■ Supplied data:
------------------------------------------------------------

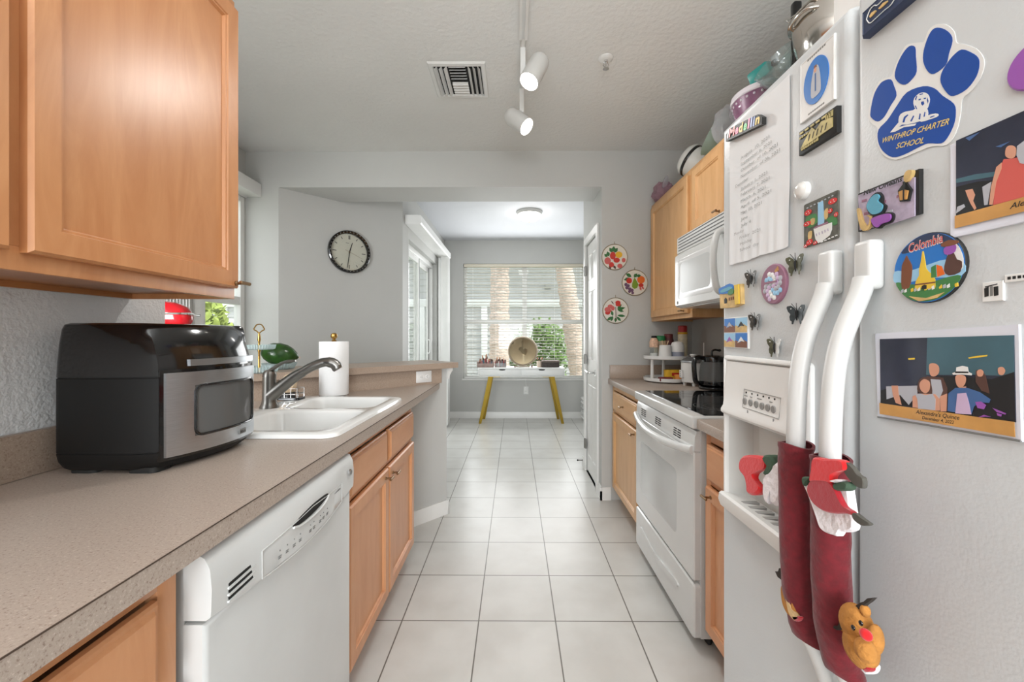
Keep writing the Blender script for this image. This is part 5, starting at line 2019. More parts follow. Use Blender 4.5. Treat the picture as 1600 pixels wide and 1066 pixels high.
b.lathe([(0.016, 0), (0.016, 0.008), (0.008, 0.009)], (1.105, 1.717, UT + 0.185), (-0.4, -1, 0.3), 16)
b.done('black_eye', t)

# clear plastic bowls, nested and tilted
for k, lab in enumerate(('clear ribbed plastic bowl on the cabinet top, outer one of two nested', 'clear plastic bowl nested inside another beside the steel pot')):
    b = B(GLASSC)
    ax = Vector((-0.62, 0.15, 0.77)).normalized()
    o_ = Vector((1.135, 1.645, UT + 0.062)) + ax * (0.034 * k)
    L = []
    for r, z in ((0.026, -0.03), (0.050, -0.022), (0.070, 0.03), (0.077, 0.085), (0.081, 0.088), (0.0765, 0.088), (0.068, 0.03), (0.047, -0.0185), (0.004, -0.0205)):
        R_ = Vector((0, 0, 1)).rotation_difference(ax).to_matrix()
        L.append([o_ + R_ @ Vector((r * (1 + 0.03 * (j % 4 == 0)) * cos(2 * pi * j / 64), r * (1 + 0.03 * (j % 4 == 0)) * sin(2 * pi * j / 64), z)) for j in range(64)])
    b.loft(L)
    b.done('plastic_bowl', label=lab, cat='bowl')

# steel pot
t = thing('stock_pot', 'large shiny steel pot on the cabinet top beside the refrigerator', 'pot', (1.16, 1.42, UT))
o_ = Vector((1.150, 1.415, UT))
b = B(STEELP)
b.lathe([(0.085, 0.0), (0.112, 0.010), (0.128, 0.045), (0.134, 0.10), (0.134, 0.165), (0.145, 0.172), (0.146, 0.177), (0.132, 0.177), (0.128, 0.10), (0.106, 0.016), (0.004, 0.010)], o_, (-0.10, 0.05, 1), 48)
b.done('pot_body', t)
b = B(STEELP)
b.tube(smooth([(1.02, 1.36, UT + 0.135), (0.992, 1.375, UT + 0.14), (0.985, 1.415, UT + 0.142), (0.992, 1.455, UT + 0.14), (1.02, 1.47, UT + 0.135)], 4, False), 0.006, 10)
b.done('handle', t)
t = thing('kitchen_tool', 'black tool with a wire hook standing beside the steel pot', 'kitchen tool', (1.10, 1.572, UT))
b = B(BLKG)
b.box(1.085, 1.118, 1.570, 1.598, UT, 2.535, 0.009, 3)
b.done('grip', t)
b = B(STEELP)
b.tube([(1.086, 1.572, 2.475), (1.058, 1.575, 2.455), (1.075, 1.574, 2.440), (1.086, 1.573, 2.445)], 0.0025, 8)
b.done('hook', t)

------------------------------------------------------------

■ To do:
Reproduce the full material exactly, excluding the pictures.

■ Correct result:
Keep writing the Blender script for this image. This is part 5, starting at line 2019. More parts follow. Use Blender 4.5. Treat the picture as 1600 pixels wide and 1066 pixels high.
b.lathe([(0.016, 0), (0.016, 0.008), (0.008, 0.009)], (1.105, 1.717, UT + 0.185), (-0.4, -1, 0.3), 16)
b.done('black_eye', t)

# clear plastic bowls, nested and tilted
for k, lab in enumerate(('clear ribbed plastic bowl on the cabinet top, outer one of two nested', 'clear plastic bowl nested inside another beside the steel pot')):
    b = B(GLASSC)
    ax = Vector((-0.62, 0.15, 0.77)).normalized()
    o_ = Vector((1.135, 1.645, UT + 0.062)) + ax * (0.034 * k)
    L = []
    for r, z in ((0.026, -0.03), (0.050, -0.022), (0.070, 0.03), (0.077, 0.085), (0.081, 0.088), (0.0765, 0.088), (0.068, 0.03), (0.047, -0.0185), (0.004, -0.0205)):
        R_ = Vector((0, 0, 1)).rotation_difference(ax).to_matrix()
        L.append([o_ + R_ @ Vector((r * (1 + 0.03 * (j % 4 == 0)) * cos(2 * pi * j / 64), r * (1 + 0.03 * (j % 4 == 0)) * sin(2 * pi * j / 64), z)) for j in range(64)])
    b.loft(L)
    b.done('plastic_bowl', label=lab, cat='bowl')

# steel pot
t = thing('stock_pot', 'large shiny steel pot on the cabinet top beside the refrigerator', 'pot', (1.16, 1.42, UT))
o_ = Vector((1.150, 1.415, UT))
b = B(STEELP)
b.lathe([(0.085, 0.0), (0.112, 0.010), (0.128, 0.045), (0.134, 0.10), (0.134, 0.165), (0.145, 0.172), (0.146, 0.177), (0.132, 0.177), (0.128, 0.10), (0.106, 0.016), (0.004, 0.010)], o_, (-0.10, 0.05, 1), 48)
b.done('pot_body', t)
b = B(STEELP)
b.tube(smooth([(1.02, 1.36, UT + 0.135), (0.992, 1.375, UT + 0.14), (0.985, 1.415, UT + 0.142), (0.992, 1.455, UT + 0.14), (1.02, 1.47, UT + 0.135)], 4, False), 0.006, 10)
b.done('handle', t)
t = thing('kitchen_tool', 'black tool with a wire hook standing beside the steel pot', 'kitchen tool', (1.10, 1.572, UT))
b = B(BLKG)
b.box(1.085, 1.118, 1.570, 1.598, UT, 2.535, 0.009, 3)
b.done('grip', t)
b = B(STEELP)
b.tube([(1.086, 1.572, 2.475), (1.058, 1.575, 2.455), (1.075, 1.574, 2.440), (1.086, 1.573, 2.445)], 0.0025, 8)
b.done('hook', t)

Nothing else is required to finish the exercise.